И еще, незадолго до его 70-летия:
«Дорогая Фаина!
Вы написали все очень трогательно. Спасибо. Я тоже Вас очень люблю, и мне грустно, как и Вам. Все правильно.
И все-таки дело было не совсем так, ибо в те годы, в годы “Пышки”, я был (между нами) глуп и самоуверен. Мне казалось, что кино – самое важное, святое дело и, значит, все должны плясать вокруг кино. Вреда от него больше, чем пользы. А свинства – вагон!
Я еще по привычке колбашусь, а вообще-то мне грустно, очень одиноко и ничего я не хочу. А будет как раз юбилей. Ну зачем мне юбилей?
Вообще, думается мне, что “Об. фашизм” это по всем признакам последняя картина человека, а я не понял своевременно. На пенсию пора. Целую Вас. Мих. Ромм».
Очевидно, чтобы позабавить меня, в одной записке было сказано: «Я вас люблю. Увидимся в палате».
Ташкент. 1941–1943
Мы бродили с Анной Андреевной по рынку, по старому городу. Ей нравился Ташкент, а за мной бежали дети и хором кричали: «Муля, не нервируй меня».
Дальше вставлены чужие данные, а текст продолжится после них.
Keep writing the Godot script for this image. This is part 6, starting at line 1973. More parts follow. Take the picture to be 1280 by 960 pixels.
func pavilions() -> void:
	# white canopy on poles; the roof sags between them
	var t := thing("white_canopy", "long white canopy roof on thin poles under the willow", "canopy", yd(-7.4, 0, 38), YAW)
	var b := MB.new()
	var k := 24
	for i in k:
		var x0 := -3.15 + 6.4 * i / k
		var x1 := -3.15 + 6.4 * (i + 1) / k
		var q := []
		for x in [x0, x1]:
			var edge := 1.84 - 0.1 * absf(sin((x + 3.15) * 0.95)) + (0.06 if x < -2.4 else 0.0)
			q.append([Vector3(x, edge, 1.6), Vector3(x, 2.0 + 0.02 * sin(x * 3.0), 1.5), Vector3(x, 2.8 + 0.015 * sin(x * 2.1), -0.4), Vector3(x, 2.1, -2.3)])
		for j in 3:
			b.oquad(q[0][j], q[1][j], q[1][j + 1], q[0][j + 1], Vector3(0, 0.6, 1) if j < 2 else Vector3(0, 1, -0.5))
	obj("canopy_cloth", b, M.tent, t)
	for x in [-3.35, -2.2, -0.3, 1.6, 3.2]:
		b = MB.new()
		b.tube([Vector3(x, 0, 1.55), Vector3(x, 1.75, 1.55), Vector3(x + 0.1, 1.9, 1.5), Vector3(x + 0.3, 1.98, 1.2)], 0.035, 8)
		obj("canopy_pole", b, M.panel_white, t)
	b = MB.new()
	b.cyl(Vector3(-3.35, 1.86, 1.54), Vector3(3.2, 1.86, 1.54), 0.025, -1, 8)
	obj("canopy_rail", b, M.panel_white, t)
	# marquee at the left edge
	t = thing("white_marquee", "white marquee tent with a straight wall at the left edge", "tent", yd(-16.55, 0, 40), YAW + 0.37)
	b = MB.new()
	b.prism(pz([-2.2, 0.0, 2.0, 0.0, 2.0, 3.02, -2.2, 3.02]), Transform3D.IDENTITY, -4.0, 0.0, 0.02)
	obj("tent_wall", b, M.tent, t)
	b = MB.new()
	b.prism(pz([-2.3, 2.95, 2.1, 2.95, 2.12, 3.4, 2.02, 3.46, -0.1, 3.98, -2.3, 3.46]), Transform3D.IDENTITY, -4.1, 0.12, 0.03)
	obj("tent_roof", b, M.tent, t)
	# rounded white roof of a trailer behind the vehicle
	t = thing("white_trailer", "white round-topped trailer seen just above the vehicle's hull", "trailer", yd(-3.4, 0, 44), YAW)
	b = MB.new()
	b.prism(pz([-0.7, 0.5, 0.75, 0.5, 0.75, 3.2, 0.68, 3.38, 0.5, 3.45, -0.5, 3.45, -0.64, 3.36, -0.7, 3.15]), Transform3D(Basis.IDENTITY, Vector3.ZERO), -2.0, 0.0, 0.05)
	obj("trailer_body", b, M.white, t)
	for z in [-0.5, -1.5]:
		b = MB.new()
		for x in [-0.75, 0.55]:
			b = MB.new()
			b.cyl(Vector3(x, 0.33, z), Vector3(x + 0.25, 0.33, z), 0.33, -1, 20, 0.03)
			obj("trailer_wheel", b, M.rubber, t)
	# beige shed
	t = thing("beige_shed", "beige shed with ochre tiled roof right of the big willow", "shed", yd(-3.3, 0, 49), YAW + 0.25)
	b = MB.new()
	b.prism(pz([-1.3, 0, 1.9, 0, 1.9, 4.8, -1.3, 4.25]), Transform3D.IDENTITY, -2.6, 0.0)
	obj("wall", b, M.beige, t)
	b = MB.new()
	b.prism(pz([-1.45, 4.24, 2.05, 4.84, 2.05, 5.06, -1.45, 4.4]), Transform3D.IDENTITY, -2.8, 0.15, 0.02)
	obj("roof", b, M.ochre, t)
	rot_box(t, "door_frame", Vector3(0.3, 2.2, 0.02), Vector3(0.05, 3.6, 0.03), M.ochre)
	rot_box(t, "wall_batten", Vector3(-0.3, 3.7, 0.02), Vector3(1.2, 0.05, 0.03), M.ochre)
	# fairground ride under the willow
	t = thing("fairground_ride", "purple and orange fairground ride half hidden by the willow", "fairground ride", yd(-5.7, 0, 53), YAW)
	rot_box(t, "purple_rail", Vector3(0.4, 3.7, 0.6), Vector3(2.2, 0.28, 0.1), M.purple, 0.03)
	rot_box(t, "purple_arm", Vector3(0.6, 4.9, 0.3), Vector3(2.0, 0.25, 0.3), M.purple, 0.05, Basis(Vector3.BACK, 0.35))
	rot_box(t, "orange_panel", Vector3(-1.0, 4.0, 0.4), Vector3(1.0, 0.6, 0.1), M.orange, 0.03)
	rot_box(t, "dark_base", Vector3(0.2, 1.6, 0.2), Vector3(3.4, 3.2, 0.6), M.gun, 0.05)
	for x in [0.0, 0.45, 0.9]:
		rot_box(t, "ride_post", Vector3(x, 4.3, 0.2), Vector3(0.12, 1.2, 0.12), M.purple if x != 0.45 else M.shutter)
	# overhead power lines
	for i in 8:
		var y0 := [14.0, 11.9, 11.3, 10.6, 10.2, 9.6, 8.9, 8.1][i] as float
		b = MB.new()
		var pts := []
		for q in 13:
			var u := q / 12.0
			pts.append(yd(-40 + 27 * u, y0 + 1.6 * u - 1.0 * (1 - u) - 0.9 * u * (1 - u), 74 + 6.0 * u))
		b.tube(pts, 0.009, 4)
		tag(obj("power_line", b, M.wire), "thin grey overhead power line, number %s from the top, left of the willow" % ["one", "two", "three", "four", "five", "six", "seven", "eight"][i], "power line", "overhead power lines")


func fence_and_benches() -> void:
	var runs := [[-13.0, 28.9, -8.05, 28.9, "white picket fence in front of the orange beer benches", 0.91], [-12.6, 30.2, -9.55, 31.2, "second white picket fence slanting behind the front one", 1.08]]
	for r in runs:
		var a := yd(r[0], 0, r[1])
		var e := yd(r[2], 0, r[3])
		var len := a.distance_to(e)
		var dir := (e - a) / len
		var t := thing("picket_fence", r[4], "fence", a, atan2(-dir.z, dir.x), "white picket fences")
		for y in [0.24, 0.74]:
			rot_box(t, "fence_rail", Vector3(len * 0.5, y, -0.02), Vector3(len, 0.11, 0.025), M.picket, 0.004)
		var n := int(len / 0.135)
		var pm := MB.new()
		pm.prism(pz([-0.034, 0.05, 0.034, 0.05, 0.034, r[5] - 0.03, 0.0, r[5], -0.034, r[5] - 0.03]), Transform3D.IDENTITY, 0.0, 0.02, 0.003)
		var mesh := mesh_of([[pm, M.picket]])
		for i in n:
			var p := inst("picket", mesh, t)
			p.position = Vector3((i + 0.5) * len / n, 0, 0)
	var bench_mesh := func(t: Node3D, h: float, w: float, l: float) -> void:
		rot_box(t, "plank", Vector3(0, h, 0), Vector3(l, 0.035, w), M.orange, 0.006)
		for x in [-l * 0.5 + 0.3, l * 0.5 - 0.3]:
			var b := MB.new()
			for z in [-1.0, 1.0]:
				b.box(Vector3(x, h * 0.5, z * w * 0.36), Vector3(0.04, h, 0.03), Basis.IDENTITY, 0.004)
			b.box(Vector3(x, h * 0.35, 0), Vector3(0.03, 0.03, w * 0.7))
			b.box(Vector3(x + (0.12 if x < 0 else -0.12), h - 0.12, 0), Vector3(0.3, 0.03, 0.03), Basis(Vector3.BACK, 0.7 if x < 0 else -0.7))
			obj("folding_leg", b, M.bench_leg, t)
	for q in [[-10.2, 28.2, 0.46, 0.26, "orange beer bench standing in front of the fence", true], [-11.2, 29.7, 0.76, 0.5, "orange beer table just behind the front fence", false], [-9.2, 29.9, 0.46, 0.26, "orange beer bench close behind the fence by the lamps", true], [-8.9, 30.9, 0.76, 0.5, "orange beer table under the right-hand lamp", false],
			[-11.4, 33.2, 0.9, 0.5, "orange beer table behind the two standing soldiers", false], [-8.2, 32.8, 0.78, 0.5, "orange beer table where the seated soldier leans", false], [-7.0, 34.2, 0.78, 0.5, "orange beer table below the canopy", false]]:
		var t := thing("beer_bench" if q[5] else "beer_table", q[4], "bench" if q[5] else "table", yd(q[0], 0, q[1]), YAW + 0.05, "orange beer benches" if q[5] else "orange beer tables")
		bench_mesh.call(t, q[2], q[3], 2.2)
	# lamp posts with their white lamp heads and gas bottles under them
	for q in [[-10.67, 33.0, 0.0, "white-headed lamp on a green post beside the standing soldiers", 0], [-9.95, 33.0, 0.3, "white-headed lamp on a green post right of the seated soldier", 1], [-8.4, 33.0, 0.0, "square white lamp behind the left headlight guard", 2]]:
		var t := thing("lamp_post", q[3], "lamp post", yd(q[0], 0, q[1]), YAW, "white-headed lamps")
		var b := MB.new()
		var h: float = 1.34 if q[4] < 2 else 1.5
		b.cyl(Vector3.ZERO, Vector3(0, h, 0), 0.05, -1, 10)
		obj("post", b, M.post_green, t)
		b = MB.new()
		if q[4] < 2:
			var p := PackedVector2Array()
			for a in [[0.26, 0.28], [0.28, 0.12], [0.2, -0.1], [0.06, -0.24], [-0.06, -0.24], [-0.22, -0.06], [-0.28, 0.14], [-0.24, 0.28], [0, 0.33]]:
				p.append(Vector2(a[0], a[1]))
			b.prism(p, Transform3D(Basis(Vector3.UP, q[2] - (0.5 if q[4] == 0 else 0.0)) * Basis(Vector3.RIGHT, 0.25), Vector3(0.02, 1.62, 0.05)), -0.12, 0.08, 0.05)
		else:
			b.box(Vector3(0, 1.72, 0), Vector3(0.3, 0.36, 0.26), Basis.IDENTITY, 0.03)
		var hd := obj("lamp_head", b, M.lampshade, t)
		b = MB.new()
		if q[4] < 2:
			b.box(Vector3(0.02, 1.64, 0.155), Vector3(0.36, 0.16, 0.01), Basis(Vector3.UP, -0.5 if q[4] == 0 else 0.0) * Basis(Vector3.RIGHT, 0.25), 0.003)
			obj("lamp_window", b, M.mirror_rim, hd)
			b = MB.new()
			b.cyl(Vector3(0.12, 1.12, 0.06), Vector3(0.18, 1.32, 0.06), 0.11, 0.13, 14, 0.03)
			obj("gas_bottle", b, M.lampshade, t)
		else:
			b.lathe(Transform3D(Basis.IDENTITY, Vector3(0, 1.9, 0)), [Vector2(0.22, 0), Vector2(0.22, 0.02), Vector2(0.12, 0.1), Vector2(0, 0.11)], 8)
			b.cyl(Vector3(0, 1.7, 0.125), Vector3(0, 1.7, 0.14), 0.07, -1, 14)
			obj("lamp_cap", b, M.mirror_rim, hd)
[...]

Эвакуация – Улица Кафанова – Пожар – Полководцы – Щечки – Трафареты и воры – Мангалка – Кино – Ахматова – Пьеса – Вход Барана – Записи Анне Андреевне – Возвращение
Мое самое раннее воспоминание о Раневской почти совпадает с первыми впечатлениями жизни. Мне полтора-два года. В сохранившейся трудовой книжке Таты запись 25 июля 1941 г. – «Освобождена от работы в должности портнихи театра им. Ленсовета ввиду выезда из Москвы». Война. Эвакуация в Ташкент.